Does anyone know which F1-score is used to describe the segmentation results and why it is so obvious that authors do not define it in papers?
Sample papers:
https://arxiv.org/pdf/1709.00201.pdf
https://arxiv.org/pdf/1511.00561.pdf
There is just one F-1 score - the harmonic mean of precision and recall.
Macro/Micro/Samples/Weighted/Binary are used in the context of multiclass/multilabel targets. If None, the scores for each class are returned. Otherwise, this determines the type of averaging performed on the data:
binary: Only report results for the class specified by pos_label. This is applicable only if targets (y_{true,pred}) are binary.
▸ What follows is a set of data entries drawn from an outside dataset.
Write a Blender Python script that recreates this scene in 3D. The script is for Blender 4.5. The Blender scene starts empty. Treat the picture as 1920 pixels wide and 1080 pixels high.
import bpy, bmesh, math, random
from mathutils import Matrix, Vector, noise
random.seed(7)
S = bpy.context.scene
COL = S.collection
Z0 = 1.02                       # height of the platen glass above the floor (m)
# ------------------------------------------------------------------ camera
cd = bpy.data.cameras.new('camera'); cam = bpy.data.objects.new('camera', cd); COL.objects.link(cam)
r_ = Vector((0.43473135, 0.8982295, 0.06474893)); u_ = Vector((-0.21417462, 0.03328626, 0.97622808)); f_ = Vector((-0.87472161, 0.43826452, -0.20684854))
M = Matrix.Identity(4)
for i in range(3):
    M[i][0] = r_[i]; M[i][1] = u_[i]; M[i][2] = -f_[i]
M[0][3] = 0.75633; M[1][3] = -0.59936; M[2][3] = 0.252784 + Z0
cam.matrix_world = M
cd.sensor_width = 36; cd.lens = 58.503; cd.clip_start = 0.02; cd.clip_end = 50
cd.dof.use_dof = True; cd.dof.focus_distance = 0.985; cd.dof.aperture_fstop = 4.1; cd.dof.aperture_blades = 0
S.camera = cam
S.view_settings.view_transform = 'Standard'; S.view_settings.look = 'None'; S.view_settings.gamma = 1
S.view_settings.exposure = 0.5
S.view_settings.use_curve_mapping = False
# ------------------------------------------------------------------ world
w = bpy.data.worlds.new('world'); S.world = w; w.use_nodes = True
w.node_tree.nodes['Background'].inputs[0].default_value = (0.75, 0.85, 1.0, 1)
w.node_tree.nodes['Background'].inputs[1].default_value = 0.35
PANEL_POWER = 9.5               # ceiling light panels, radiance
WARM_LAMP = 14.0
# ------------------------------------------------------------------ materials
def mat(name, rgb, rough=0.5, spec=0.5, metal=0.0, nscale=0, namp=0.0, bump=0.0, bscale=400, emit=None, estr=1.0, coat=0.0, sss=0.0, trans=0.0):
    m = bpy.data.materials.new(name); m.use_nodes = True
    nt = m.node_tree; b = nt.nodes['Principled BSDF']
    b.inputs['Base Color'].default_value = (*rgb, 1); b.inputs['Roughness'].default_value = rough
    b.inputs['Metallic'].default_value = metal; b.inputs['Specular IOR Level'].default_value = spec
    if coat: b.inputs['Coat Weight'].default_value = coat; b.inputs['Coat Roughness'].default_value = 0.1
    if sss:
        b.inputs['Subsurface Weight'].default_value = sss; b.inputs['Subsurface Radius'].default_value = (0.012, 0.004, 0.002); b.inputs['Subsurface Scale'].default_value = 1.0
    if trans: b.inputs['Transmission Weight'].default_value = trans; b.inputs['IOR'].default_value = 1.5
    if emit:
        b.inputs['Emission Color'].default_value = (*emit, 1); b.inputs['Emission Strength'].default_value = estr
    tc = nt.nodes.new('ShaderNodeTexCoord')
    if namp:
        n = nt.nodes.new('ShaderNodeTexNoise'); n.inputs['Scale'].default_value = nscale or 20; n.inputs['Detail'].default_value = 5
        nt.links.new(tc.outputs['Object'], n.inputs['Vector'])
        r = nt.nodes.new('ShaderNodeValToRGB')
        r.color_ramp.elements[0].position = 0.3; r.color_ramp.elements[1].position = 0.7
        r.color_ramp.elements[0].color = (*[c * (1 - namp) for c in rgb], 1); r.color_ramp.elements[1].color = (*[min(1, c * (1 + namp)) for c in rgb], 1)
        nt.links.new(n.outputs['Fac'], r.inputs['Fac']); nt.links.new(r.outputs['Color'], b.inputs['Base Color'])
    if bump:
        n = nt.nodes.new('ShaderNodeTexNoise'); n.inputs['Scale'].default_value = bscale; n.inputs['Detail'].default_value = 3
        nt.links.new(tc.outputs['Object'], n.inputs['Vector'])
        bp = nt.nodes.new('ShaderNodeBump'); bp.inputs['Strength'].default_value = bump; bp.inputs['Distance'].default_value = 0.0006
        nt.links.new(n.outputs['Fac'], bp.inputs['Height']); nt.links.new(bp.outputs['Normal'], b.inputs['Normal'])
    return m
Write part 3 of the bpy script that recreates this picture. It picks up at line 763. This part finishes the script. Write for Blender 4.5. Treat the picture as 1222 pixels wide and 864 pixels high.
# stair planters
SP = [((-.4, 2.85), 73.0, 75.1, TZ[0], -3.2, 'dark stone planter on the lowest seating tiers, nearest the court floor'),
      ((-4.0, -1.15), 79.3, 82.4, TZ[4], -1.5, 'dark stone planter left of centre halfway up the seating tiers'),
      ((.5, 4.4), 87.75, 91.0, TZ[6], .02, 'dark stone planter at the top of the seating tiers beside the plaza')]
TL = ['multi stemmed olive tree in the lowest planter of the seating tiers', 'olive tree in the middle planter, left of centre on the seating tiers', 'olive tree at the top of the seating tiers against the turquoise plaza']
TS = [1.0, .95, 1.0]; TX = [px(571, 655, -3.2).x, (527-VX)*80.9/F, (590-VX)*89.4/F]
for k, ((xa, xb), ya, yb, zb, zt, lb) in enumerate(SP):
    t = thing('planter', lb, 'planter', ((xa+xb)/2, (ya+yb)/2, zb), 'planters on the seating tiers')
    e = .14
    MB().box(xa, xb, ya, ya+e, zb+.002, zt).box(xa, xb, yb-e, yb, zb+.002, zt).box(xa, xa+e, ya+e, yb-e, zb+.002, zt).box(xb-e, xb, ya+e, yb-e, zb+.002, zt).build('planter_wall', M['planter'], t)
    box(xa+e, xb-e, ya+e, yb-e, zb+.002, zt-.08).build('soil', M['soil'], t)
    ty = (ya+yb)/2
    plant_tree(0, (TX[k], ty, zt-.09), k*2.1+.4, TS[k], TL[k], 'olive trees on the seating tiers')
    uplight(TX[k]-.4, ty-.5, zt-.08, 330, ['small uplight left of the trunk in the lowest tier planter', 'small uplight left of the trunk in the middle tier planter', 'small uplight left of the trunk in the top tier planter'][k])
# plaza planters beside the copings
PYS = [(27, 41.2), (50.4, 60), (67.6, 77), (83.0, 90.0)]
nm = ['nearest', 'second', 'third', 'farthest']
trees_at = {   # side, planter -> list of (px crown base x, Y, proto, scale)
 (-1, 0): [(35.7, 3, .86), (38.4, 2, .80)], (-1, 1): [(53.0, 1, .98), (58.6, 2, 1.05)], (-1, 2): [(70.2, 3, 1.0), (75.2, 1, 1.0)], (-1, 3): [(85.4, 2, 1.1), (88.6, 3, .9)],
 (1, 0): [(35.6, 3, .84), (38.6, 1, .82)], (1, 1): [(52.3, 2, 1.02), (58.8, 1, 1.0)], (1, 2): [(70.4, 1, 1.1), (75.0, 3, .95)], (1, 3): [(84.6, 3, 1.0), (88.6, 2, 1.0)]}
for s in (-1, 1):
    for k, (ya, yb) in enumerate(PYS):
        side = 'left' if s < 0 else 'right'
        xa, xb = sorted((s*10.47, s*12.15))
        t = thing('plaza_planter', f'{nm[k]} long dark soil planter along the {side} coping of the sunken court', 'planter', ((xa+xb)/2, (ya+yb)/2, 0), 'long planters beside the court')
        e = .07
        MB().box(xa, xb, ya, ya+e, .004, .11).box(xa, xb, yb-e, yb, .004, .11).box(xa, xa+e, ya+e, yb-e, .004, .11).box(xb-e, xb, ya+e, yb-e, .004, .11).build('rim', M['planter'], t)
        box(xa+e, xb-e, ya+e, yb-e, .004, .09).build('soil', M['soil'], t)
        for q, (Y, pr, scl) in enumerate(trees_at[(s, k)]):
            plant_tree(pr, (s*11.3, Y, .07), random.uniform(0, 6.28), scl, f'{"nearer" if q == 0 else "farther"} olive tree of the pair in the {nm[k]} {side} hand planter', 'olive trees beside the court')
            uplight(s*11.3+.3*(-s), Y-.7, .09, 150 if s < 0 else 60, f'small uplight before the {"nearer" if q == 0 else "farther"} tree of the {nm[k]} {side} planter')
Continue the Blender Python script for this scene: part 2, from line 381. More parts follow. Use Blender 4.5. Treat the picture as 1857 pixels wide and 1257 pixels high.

micro: Calculate metrics globally by counting the total true positives, false negatives and false positives.
macro: Calculate metrics for each label, and find their unweighted mean. This does not take label imbalance into account.
weighted: Calculate metrics for each label, and find their average weighted by support (the number of true instances for each label). This alters ‘macro’ to account for label imbalance; it can result in an F-score that is not between precision and recall.
samples: Calculate metrics for each instance, and find their average (only meaningful for multilabel classification where this differs from accuracy_score)
Segnet paper is discussing different classes accuracy separately in Table#5. So I think they have chosen None in this case.